Ghostface Killah may have selected his alias and face gear for reasons of bravado, showmanship, devotion to B-movies or avoiding the law, but his rap persona's spirit-world connections have become increasingly appropriate as he enters what should have been the twilight of his hip-hop career. Instead of fading into irrelevance, Ghostface keeps returning with sick albums, slyly spinning fresher rhymes each time.
He seems to be propelled by his own momentum: After working steadily in the first half of the decade, he released Fishscale in 2006, the success of which prompted the More Fish sequel. Soon after came a rarities record, and later this year, a collaboration with MF Doom called Swift N Changeable will be released. Or maybe unleashed is more appropriate: the collective skill and lyrical lunacy of that rap pack will be something spectacular to witness—perhaps rivaled only by the anticipation surrounding Ghostface and his treehouse pals in the Wu-Tang Clan. The killa bees will put out their first effort in a bajillion years this summer, and the group's brightest rappers—Raekwon, Method Man, and Ghostface—have all kept up tight games.
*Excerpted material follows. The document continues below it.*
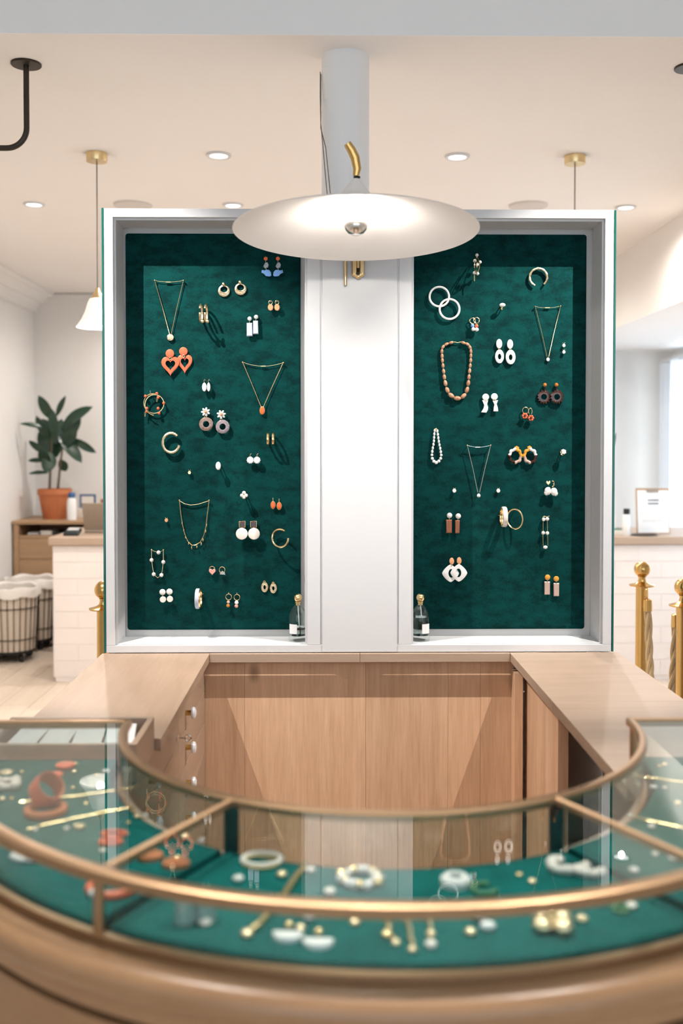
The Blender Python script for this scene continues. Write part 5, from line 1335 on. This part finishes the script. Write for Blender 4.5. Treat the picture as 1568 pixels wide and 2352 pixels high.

Ghostface's sound has evolved significantly over his career. While he's not necessarily an avant-garde rapper, his work is rooted in the New York hip-hop continuum, which consists of no-holds-barred freefalls of ballsy lyricism and flow. Ghostface often ignores traditional narrative for stream-of-consciousness dreamscapes and long-winded objective correlatives that don't read clearly till you're deep inside a fifth listen. His albums indulge no commercial or critical prospects, just him and whoever else is game. Bolstering the rhymes are an old-timer's erection of 1970s soul samples and the kind of beats that probably only happen after you've hung out with RZA for a decade.
An aging rapper is just about as incongruous as a graying punk, though in hip-hop there's the additional socioeconomic heaviness and short life expectancy of black men in America and the fact that most guys peak young. The vitality and social mutiny that make hip-hop necessary and involving can be confused and dissipated when it's coming from an old rich guy whose art got bad when his life got good. (Have you seen Rev. Run boss his kids around a bookstore in Run's House? Jesus.) For the moment, Ghostface Killah is an arcane but poetic lyricist, a storyteller of the highest order and a purveyor of ear-pricking beats. Though he told MTV that “I want to be that dude on the TV like, 'For five cents a day you could feed this kid right here,'” and it's unlikely he'll top himself after producing 2000's Supreme Clientele (his best album, unless you count his bro-down with Raekwon on Rae's near-perfect Only Built 4 Cuban Linx), he's still got a lot of good in his life and in his art.
Ghostface Killah performs at the Outdoor Theatre. Sat., 7:30 p.m.